Coming back into the warm, the shock of my response still fresh through my system. So suddenly did these feelings arise, I hadn’t quite caught up with acknowledging they were mine. So strongly they roared, I didn’t even realise this deep sadness was coming from within. I went into disassociation. I started to explain these feelings in third person to myself. I started to talk to myself as if the experience had really happened to you, an imagined other. It was too uncomfortable to be mine.
Without knowing, I abandoned myself. Just as I’d learned to all those lifetime of moons ago.
You see. How tiredness really doesn’t become me.
I promise you. It really, 100% doesn’t.
However, I had had a little conversation with myself the other day that helped shift the outcome over the hours that followed. One that helped me less bury these ‘childish’ feelings down until they were to next try find a window to say, I’m HERE!

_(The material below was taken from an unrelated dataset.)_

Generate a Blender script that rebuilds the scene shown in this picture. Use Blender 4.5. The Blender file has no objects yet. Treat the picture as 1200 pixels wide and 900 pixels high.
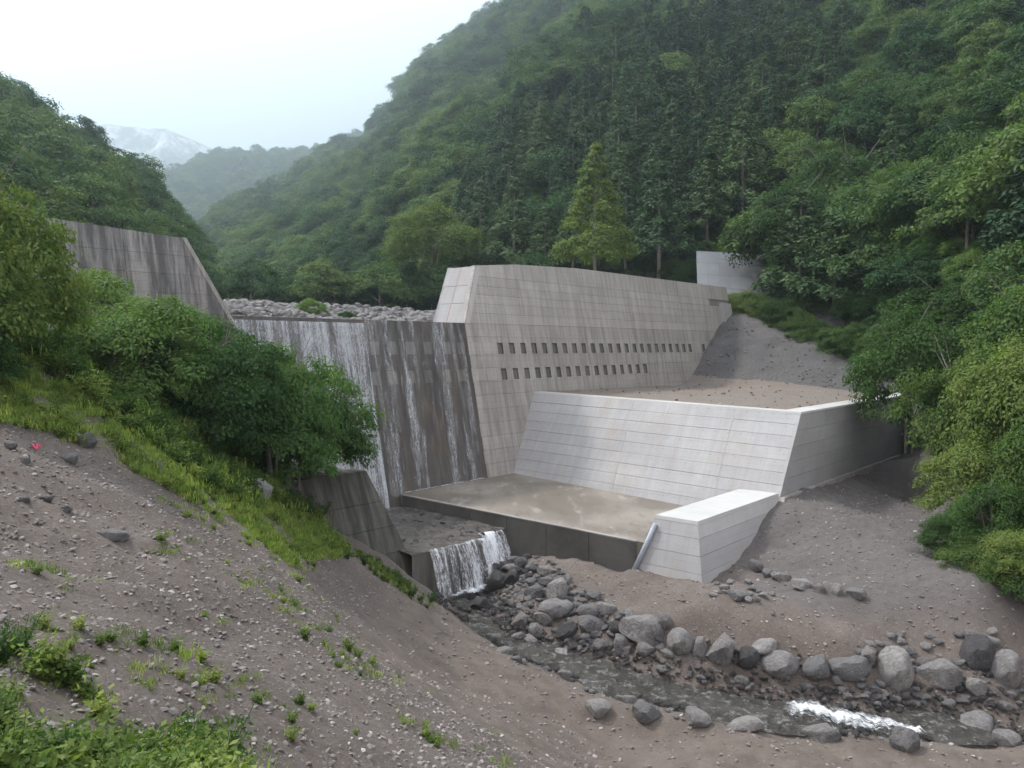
import bpy, math, random
import numpy as np
from mathutils import Vector, noise
random.seed(7); RNG = np.random.default_rng(7)
scene = bpy.context.scene
R = math.radians

# ------------------------------------------------------------------ camera
FL = 920.0; PITCH = R(-2.68)
cam_d = bpy.data.cameras.new('camera'); cam = bpy.data.objects.new('camera', cam_d)
scene.collection.objects.link(cam); scene.camera = cam
cam_d.sensor_fit = 'HORIZONTAL'; cam_d.sensor_width = 36; cam_d.lens = 36*FL/1200
cam_d.clip_start = 0.1; cam_d.clip_end = 20000
cam.location = (0, 0, 0); cam.rotation_euler = (R(90)+PITCH, 0, 0)

# ------------------------------------------------------------------ light
SUN_EL, SUN_AZ = R(55), R(-62)      # azimuth from +Y towards +X
world = bpy.data.worlds.new('World'); scene.world = world; world.use_nodes = True
wn, wl = world.node_tree.nodes, world.node_tree.links
for n in list(wn): wn.remove(n)
sky = wn.new('ShaderNodeTexSky'); sky.sky_type = 'NISHITA'; sky.sun_disc = False
sky.sun_elevation = SUN_EL; sky.sun_rotation = SUN_AZ; sky.dust_density = 5; sky.air_density = 1.2; sky.altitude = 900
tc = wn.new('ShaderNodeTexCoord'); cn = wn.new('ShaderNodeTexNoise'); cn.inputs['Scale'].default_value = 1.6; cn.inputs['Detail'].default_value = 5
wl.new(tc.outputs['Generated'], cn.inputs['Vector'])
cr = wn.new('ShaderNodeMapRange'); cr.inputs[1].default_value = .35; cr.inputs[2].default_value = .65; cr.inputs[3].default_value = .75; cr.inputs[4].default_value = .97
wl.new(cn.outputs['Fac'], cr.inputs[0])
mx = wn.new('ShaderNodeMix'); mx.data_type = 'RGBA'; mx.inputs[7].default_value = (12.2, 11.7, 12.0, 1)
wl.new(cr.outputs[0], mx.inputs[0]); wl.new(sky.outputs[0], mx.inputs[6])
bg = wn.new('ShaderNodeBackground'); bg.inputs[1].default_value = 0.08; wo = wn.new('ShaderNodeOutputWorld')
wl.new(mx.outputs[2], bg.inputs[0]); wl.new(bg.outputs[0], wo.inputs[0])
sun_d = bpy.data.lights.new('sun', 'SUN'); sun_d.energy = 4.2; sun_d.angle = R(6); sun_d.color = (1, .93, .87)
sun = bpy.data.objects.new('sun', sun_d); scene.collection.objects.link(sun)
sd = Vector((math.sin(SUN_AZ)*math.cos(SUN_EL), math.cos(SUN_AZ)*math.cos(SUN_EL), math.sin(SUN_EL)))
sun.rotation_euler = (-sd).to_track_quat('-Z', 'Y').to_euler(); sun.location = sd*300
scene.view_settings.view_transform = 'Standard'; scene.view_settings.look = 'None'
scene.view_settings.gamma = 1; scene.view_settings.exposure = 0.93
scene.cycles.volume_bounces = 1; scene.cycles.max_bounces = 7; scene.cycles.diffuse_bounces = 3
scene.cycles.transparent_max_bounces = 16; scene.cycles.use_denoising = True

# ------------------------------------------------------------------ geometry of the view
CP, SP = math.cos(PITCH), math.sin(PITCH)
def ray(px, py):
    x, y = (px-600)/FL, (450-py)/FL
    return np.array([x, CP-y*SP, SP+y*CP])
def atz(px, py, z): d = ray(px, py); return d*(z/d[2])
def aty(px, py, Y): d = ray(px, py); return d*(Y/d[1])
def proj(P):
    P = np.asarray(P, float); f = P[..., 1]*CP+P[..., 2]*SP; u = -P[..., 1]*SP+P[..., 2]*CP
    f = np.where(f < .1, .1, f)
    return 600+FL*P[..., 0]/f, 450-FL*u/f
U = np.array([.656, .755, 0]); U /= np.linalg.norm(U)      # along the dam axis, to the far right
N = np.array([U[1], -U[0], 0])                              # downstream
D0 = np.array([-.79, 53., 0])
def L(k, t, z): return D0+U*k+N*t+np.array([0, 0, z])
def toL(X, Y): dx, dy = X-D0[0], Y-D0[1]; return dx*U[0]+dy*U[1], dx*N[0]+dy*N[1]
def ft(z): return -0.2*z                                    # batter of the dam's downstream face

# ------------------------------------------------------------------ helpers
col = scene.collection
def tag(o, label=None, cat=None, group=None, kind=None):
    if label: o['label'] = label
    if cat: o['category'] = cat
    if group: o['group'] = group
    if kind: o['kind'] = kind
    return o
def empty(name, loc, label=None, cat=None, group=None, rz=0, s=1):
    o = bpy.data.objects.new(name, None); col.objects.link(o); o.location = loc; o.rotation_euler.z = rz
    o.scale = (s, s, s); o.empty_display_size = .3
    return tag(o, label, cat, group)
def mesh(name, V, F, mat, smooth=False):
    me = bpy.data.meshes.new(name); V = np.asarray(V, float)
    if isinstance(F, np.ndarray):
        nf, k = F.shape; me.vertices.add(len(V)); me.vertices.foreach_set('co', V.ravel())
        me.loops.add(nf*k); me.loops.foreach_set('vertex_index', F.astype(np.int32).ravel())
        me.polygons.add(nf); me.polygons.foreach_set('loop_start', np.arange(0, nf*k, k, dtype=np.int32))
        me.polygons.foreach_set('loop_total', np.full(nf, k, dtype=np.int32)); me.update(calc_edges=True)
    else:
        me.from_pydata([tuple(v) for v in V], [], [tuple(f) for f in F]); me.update()
    me.materials.append(mat)
    if smooth: me.polygons.foreach_set('use_smooth', np.ones(len(me.polygons), bool))
    return me
def obj(name, me, parent=None, loc=(0, 0, 0)):
    o = bpy.data.objects.new(name, me); col.objects.link(o); o.location = loc
    if parent: o.parent = parent
    return o
BOXF = [(0, 3, 2, 1), (4, 5, 6, 7), (0, 1, 5, 4), (1, 2, 6, 5), (2, 3, 7, 6), (3, 0, 4, 7)]
class MB:
    def __init__(s): s.V = []; s.F = []
    def add(s, V, F):
        b = len(s.V); s.V += [np.asarray(v, float) for v in V]; s.F += [tuple(i+b for i in f) for f in F]; return s
    def hexa(s, P): return s.add(P, BOXF)      # 4 bottom, 4 top, both counter-clockwise from above
    def prism(s, A, B):                       # two matching loops
        n = len(A); return s.add(list(A)+list(B), [tuple(reversed(range(n))), tuple(range(n, 2*n))]+[(i, (i+1) % n, n+(i+1) % n, n+i) for i in range(n)])
    def tube(s, pts, rad, seg=6):
        rings = []
        for i, p in enumerate(pts):
            p = Vector(p); d = (Vector(pts[min(i+1, len(pts)-1)])-Vector(pts[max(i-1, 0)])).normalized()
            a = d.cross(Vector((.31, .95, .1))).normalized(); b = d.cross(a)
            rings.append([p+(a*math.cos(6.2832*j/seg)+b*math.sin(6.2832*j/seg))*rad[i] for j in range(seg)])
        V = [v for r in rings for v in r]; F = []
        for i in range(len(pts)-1):
            for j in range(seg): F.append((i*seg+j, i*seg+(j+1) % seg, (i+1)*seg+(j+1) % seg, (i+1)*seg+j))
        F.append(tuple(range(seg))[::-1]); F.append(tuple((len(pts)-1)*seg+j for j in range(seg)))
        return s.add(V, F)
    def build(s, name, mat, parent=None, origin=None, smooth=False):
        o = np.array(parent.location if origin is None and parent is not None else (origin if origin is not None else (0, 0, 0)))
        return obj(name, mesh(name, [v-o for v in s.V], s.F, mat, smooth), parent, (0, 0, 0) if parent else tuple(o))

# ------------------------------------------------------------------ materials
def newmat(name):
    m = bpy.data.materials.new(name); m.use_nodes = True; nt = m.node_tree
    return m, nt, nt.nodes, nt.links, nt.nodes['Principled BSDF']
def nd(ns, typ, **kw):
    n = ns.new(typ)
    for k, v in kw.items():
        if k.startswith('i_'): n.inputs[k[2:].replace('_', ' ')].default_value = v
        else: setattr(n, k, v)
    return n
def tex(ns, ls, scale, detail=4, sc=(1, 1, 1), src='Object', rough=.55):
    t = nd(ns, 'ShaderNodeTexCoord'); n = nd(ns, 'ShaderNodeTexNoise'); n.inputs['Scale'].default_value = scale
    n.inputs['Detail'].default_value = detail; n.inputs['Roughness'].default_value = rough
    mp = nd(ns, 'ShaderNodeMapping'); mp.inputs['Scale'].default_value = sc
    if src == 'Dam':
        g = nd(ns, 'ShaderNodeNewGeometry'); m0 = nd(ns, 'ShaderNodeMapping'); m0.inputs['Rotation'].default_value = (0, 0, -math.atan2(U[1], U[0]))
        ls.new(g.outputs['Position'], m0.inputs['Vector']); ls.new(m0.outputs[0], mp.inputs['Vector'])
    elif src == 'World': g = nd(ns, 'ShaderNodeNewGeometry'); ls.new(g.outputs['Position'], mp.inputs['Vector'])
    else: ls.new(t.outputs[src], mp.inputs['Vector'])
    ls.new(mp.outputs[0], n.inputs['Vector']); return n.outputs['Fac']
def rng(ns, ls, x, a, b, c, d):
    n = nd(ns, 'ShaderNodeMapRange')
    for i, v in enumerate((a, b, c, d)): n.inputs[i+1].default_value = v
    ls.new(x, n.inputs[0]); return n.outputs[0]
def mixc(ns, ls, f, a, b, mode='MIX'):
    n = nd(ns, 'ShaderNodeMix', data_type='RGBA', blend_type=mode)
    for i, v in ((0, f), (6, a), (7, b)):
        if hasattr(v, 'links'): ls.new(v, n.inputs[i])
        else: n.inputs[i].default_value = v if i == 0 else (*v, 1)
    return n.outputs[2]
def bump(ns, ls, h, b, strength=.5, dist=.05):
    n = nd(ns, 'ShaderNodeBump'); n.inputs['Strength'].default_value = strength; n.inputs['Distance'].default_value = dist
    ls.new(h, n.inputs['Height']); ls.new(n.outputs[0], b.inputs['Normal'])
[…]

I’d been ruminating on joy. I’d been ruminating on stress. I’d been ruminating on how stress seems to dominate my life these days far more than joy and I made an agreement with myself. I decided to, when able, even just once or twice a day, observe moments, however seemingly miniscule, in which I experience joy. It’s taste. It’s sense. It’s smell. I decided, somewhere between Christmas and New Year, somewhere in between defiantly refuting the need for New Year intentions and claiming you, me, him and her are all perfectly enough just as we come, I decided to, IN JOY, reclaim this bountiful asset in our lives.
So, after jumping outside of my skin and beating my flesh up for feeling so friggin alone and needy, I retreated to where feeds me often best. The Bath.
It took time to uncover what lay beneath. It took time for me to accept how hurt I’d felt seeing my dear neighbour’s innocent interactions. It took time for me to welcome rather than push away my desire to want to be part of something.
And then, BOOM, there she was. This darling yearning that inhabits us all. The desire to belong. And with it, all the choirs of years passed sang out, of child and adulthood alike, of wanting to connect with those around and feel part of this life. And feel wanted. Hello, I said and, Welcome.
Tenderly, I navigated the shock of the past hour, the shame, the guilt and weighty barrage of storylines of old, tattooed through my nervous system, that were, are, untrue. And as I sank further into this familiar territory, as I soaked achy limbs in silky warm water laced with Espom salt crystals, and greeted all the tension and fear I felt, I noticed underneath each layer was a ginormous, diner-greeting sign that hailed me to my vulnerability and with it to this magnificent wonder we call life. With each small urgent panic that cursed through me as worn thoughts tried to push everything down, I felt the tightness and rejection attempting to drown my vulnerability and my opportunity to inhale the raw beauty that is living.
Will I? Can I? Can I come back to life? Can I remember all these glorious invitations that beckon me to remember, to reintegrate this pulse? Am I brave enough to IN JOY my vulnerability and connection to all? Am I courageous enough to experience heaven on this earth?
Tenderly, as years entwined with great stories big and small fall by, I promise I will try.